Updated 05.27.23 @ 10:32a
Meteorological summer (June through August) is only a few days away and, as you’d imagine, hotter days are on tap. BUT…we continue to believe the 90° days will be brief over the next couple of weeks.
Note the upper pattern evolution shown below. Upper ridging briefly expands over the northern Great Lakes into the Ohio Valley and north-central in the Day 2-7 time period.

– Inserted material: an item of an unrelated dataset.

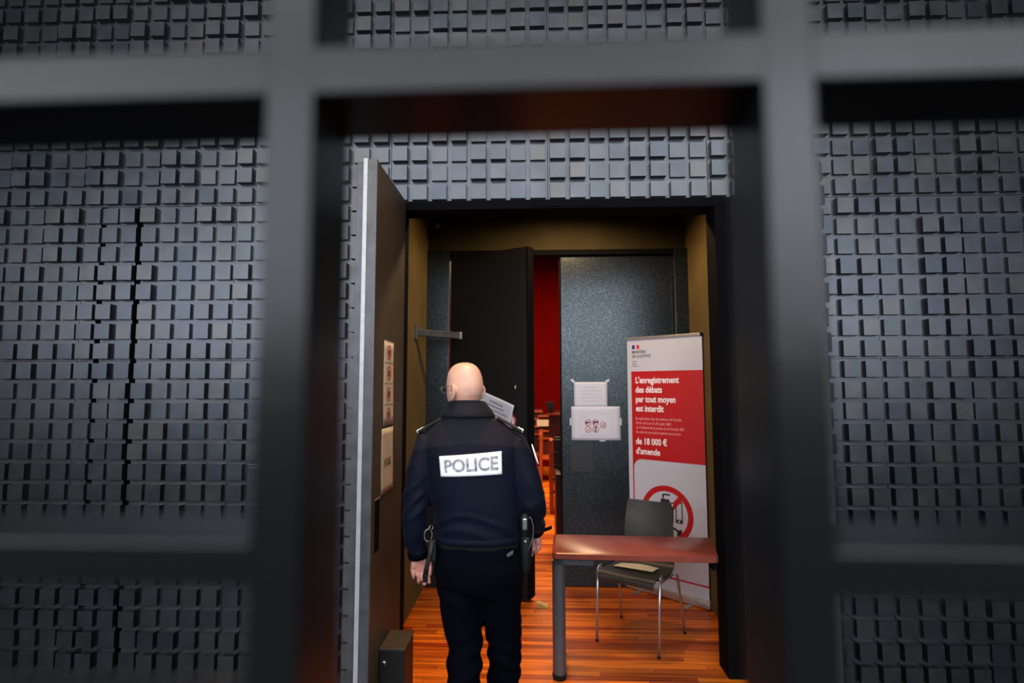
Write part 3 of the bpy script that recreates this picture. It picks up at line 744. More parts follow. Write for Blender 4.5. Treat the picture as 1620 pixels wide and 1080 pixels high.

However, by the Day 10-15 period, that same ridge has retrograded northwest in significant fashion and a significant eastern trough takes up residence.
The transitional hotter pattern of next week will be replaced with cooler than normal temperatures during the second full week of June.
The reason for such a pattern transition as noted above has to do with (2) primary drivers: the EPO tanking negative just past the beginning of the month and the PNA spiking strongly positive.
These will work in tandem to pull that upper ridge and associated hot dome into what will likely be more of a permanent June position while the ‘mean’ trough will likely reside in the eastern portion of the country for the better part of the first month of meteorological summer.
While still not an overly wet pattern by any stretch of the imagination (remember, we don’t think wholesale changes take place in the precipitation pattern until the 2nd half of the summer this year), the transition of regimes will likely generate at least better opportunities for needed moisture in the Week 2-3 period.